Leverkusen jest za wszystko chwalone, Bayern krytykowany – i najczęściej słusznie. Fakty są jednak takie, że obie ekipy dzielą tylko dwa punkty po tym, jak „Die Werkself” w derbach Nadrenii zremisowali bezbramkowo z Borussią Moenchengladbach. – Jesteśmy rozczarowani. Taką dominację musimy przekuć w zwycięstwo. Powinniśmy być zadowoleni z 7 punktów w 3 meczach, ale tak nie jest – mówił Robert Andrich z Bayeru. Leverkusen miało 75 procent posiadania piłki, oddało 28 uderzeń (xG na poziomie 2,99) i wykonało prawie 950 podań. Na niewiele się to jednak zdało.

 

Nowy obrońca Bayernu

Wykorzystał to przetrzebiony absencjami Bayern. Nie miał co prawda lekko w starciu z Augsburgiem i dopisało mu... szczęście.

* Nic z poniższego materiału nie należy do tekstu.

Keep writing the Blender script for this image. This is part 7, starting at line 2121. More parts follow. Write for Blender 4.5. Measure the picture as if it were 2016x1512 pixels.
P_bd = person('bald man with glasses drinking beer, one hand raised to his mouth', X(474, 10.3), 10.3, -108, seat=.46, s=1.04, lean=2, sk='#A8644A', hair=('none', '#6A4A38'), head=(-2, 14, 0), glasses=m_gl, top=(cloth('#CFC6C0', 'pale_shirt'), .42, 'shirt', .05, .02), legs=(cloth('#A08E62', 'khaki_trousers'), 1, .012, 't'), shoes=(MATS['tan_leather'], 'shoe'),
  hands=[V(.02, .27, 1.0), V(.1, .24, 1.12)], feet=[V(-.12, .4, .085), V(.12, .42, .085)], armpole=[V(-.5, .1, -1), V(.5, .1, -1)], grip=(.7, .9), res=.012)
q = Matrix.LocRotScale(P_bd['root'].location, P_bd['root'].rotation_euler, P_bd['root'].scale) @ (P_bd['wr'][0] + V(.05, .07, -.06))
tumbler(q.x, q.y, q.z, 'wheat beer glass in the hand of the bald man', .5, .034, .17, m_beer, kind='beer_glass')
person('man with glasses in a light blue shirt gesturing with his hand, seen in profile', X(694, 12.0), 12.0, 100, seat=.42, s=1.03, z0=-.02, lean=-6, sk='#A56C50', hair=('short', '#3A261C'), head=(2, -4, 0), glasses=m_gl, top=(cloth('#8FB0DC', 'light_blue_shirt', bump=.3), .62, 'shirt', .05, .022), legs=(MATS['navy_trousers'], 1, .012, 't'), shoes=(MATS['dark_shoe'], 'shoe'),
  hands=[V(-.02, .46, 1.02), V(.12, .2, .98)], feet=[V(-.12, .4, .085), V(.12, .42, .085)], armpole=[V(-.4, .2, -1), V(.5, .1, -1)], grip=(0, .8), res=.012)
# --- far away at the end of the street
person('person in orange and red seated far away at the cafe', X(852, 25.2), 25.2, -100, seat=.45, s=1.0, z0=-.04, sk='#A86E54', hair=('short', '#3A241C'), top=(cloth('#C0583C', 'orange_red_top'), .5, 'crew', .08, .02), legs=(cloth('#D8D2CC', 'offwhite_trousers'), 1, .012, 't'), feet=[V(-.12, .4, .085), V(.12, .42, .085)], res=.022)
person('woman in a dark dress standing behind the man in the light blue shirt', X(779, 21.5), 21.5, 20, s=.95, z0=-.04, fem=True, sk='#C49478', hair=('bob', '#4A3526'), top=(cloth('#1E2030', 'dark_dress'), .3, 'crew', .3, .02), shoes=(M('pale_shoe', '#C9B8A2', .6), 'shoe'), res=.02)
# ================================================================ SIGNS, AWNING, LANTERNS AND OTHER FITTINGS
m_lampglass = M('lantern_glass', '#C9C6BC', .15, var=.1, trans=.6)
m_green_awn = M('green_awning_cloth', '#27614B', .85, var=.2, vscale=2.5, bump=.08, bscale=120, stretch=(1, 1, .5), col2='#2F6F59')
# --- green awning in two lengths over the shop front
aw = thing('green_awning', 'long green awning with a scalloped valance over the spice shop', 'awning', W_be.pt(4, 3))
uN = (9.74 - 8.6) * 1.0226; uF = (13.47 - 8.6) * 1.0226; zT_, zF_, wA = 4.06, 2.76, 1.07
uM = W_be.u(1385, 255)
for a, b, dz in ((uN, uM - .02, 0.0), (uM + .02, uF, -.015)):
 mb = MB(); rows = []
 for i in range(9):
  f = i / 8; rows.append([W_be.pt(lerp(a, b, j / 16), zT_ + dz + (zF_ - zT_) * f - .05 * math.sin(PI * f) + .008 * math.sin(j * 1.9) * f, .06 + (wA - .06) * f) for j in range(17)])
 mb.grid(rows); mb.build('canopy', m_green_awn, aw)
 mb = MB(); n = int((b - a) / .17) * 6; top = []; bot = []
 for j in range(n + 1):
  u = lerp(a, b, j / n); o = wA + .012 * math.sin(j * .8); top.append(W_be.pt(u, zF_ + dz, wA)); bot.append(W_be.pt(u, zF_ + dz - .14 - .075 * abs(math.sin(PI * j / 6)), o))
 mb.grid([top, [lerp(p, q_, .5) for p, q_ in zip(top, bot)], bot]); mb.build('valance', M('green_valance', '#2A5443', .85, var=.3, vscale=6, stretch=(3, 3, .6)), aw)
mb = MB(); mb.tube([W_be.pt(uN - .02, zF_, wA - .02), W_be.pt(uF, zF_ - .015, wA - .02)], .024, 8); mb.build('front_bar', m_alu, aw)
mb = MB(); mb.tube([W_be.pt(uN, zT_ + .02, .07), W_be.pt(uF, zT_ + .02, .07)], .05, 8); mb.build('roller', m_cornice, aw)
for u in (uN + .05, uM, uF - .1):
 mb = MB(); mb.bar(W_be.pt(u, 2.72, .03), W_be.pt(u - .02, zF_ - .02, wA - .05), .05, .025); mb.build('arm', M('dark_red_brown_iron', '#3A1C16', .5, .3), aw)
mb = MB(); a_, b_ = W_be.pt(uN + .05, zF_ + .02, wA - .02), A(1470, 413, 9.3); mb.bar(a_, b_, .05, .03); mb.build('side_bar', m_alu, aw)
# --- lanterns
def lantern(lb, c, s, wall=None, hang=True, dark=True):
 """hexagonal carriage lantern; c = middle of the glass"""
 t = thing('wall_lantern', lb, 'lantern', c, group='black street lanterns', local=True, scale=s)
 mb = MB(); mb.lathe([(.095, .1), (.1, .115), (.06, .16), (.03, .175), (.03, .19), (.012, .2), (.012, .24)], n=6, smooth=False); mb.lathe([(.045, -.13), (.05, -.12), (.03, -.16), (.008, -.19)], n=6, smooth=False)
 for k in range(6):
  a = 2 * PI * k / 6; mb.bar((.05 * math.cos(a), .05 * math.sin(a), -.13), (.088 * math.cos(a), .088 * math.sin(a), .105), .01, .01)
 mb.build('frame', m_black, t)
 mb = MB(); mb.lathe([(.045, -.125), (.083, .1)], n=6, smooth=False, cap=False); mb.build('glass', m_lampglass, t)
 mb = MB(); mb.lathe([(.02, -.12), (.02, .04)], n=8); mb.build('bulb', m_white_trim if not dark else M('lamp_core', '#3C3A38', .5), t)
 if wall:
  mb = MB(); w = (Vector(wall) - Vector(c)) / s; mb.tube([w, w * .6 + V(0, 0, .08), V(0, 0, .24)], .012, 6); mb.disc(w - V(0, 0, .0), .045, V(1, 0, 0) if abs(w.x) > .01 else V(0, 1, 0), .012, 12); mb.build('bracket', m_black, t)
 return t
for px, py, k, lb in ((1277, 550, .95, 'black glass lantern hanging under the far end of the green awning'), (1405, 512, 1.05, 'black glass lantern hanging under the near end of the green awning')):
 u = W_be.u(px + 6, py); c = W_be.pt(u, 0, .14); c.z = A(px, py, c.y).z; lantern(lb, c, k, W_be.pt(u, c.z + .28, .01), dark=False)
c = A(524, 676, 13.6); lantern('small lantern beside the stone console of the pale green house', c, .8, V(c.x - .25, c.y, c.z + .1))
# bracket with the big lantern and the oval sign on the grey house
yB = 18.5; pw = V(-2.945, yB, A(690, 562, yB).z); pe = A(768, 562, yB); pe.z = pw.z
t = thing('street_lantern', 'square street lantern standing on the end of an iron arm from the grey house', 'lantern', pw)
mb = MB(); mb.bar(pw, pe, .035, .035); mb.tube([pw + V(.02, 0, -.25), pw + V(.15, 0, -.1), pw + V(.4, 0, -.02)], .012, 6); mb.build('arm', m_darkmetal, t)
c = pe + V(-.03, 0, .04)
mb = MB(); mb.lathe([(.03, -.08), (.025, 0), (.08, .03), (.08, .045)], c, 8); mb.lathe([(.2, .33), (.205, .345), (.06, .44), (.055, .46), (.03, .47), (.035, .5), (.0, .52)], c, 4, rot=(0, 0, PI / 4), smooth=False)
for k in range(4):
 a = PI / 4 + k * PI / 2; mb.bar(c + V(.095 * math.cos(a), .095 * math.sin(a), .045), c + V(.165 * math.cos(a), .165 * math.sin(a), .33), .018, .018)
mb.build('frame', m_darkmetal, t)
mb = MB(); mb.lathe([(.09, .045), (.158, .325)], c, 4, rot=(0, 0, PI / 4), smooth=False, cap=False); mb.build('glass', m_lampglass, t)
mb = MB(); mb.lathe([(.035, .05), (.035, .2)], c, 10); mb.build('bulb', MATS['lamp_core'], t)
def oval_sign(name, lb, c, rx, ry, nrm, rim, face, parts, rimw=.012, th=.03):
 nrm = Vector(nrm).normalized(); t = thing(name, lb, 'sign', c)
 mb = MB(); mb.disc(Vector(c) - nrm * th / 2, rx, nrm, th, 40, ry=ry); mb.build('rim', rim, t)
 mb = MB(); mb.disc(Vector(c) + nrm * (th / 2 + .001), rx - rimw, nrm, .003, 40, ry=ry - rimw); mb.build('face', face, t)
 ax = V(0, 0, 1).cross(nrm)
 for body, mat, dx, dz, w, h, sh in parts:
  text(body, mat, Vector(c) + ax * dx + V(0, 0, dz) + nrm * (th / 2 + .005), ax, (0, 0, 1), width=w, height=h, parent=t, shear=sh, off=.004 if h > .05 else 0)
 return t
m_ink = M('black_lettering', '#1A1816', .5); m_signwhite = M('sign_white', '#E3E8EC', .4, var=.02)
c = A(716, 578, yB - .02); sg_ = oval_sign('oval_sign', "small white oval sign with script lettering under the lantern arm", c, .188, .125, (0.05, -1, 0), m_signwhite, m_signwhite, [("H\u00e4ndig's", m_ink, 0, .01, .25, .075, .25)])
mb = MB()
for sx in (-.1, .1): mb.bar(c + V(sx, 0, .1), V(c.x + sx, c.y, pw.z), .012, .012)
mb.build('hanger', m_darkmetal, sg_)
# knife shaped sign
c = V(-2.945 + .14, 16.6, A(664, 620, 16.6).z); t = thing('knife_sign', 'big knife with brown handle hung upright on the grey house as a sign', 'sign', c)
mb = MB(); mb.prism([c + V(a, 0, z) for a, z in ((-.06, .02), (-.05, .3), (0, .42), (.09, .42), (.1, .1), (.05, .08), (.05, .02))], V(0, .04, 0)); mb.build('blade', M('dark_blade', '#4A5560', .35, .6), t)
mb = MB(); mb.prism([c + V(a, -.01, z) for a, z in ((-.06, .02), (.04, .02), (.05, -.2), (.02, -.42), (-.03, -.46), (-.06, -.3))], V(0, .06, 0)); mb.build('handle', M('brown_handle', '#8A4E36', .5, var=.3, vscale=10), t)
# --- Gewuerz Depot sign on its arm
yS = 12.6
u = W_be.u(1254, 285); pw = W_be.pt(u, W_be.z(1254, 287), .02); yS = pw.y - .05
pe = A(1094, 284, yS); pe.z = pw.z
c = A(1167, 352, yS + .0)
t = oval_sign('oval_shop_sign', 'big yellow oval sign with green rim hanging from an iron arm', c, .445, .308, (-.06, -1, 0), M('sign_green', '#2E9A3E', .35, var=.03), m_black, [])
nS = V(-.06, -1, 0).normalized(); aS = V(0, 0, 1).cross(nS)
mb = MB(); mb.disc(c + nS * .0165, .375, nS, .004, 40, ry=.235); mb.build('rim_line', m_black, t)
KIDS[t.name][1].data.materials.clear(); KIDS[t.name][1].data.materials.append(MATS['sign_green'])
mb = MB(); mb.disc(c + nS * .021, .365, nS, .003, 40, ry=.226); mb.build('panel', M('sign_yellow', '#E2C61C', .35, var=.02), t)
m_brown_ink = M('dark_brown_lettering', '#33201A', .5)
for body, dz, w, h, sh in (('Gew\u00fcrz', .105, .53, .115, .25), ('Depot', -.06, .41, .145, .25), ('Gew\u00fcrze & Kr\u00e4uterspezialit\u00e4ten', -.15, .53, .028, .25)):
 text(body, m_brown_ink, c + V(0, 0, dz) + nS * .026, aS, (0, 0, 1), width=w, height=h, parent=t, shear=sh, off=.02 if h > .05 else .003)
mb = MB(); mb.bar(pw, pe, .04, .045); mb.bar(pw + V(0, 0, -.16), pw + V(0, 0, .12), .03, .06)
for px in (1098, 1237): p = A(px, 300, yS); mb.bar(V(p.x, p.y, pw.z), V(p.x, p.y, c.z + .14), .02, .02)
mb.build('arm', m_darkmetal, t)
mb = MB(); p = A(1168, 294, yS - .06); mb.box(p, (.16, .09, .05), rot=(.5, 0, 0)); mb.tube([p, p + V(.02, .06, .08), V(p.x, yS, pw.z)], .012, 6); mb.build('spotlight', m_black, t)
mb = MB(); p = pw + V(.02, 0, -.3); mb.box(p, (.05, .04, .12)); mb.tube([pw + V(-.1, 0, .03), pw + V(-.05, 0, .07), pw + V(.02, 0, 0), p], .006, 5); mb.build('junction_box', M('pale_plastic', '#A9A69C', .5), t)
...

Już w pierwszym kwadransie to FCA mógł mieć karnego i gola. W obu sytuacjach Bawarczyków (w pełni poprawnie, choć po centymetrowych analizach) uratował VAR. Dodatkowo gol na 3:1 autorstwa Harry'ego Kane'a został uznany, mimo że powtórki zostawiały mnóstwo wątpliwości. Anglik był na spalonym, a pytania dotyczyły tego, czy piłkę zagrał mu Jamal Musiala, czy obrońca Augsburga. Sędziowie stwierdzili, że przeciwnik. Choć gospodarze zawzięcie walczyli o wyrównanie, skończyło się 3:2 dla giganta. Ten – po nadrobieniu zaległego meczu z Unionem – zbliżył się do Leverkusen już tylko na 2 punkty. W weekend klub z Monachium poinformował też o transferze 23-letniego Sachy Boeya. To francuski prawy obrońca z Galatasaray, który kosztował – wliczając w to bonusy – ok. 32 mln euro (to sprzedażowy rekord ligi tureckiej).

 

Dwa hat tricki

Imponujące zwycięstwo zanotował Stuttgart. W meczu ekip z TOP 4 Szwaby rozbiły RB Lipsk aż 5:2. Było to pierwsze spotkanie VfB bez Serhou Guirassy'ego, które nie zakończyło się porażką (bez niego przegrali 4 razy, a w sumie polegli w 6 grach). W buty Gwinejczyka, grającego w Pucharze Narodów Afryki, znakomicie wpasował się jego partner Deniz Undav. Niemiec skompletował hat tricka i w sumie ma już 12 goli! Stuttgart utrzymał miejsce w czołówce, a Lipsk wypadł z niej, ustępując miejsca Borussii Dortmund. Ta pokonała w derbach Zagłębia Ruhry Bochum po hat tricku Niklasa Fuellkruga!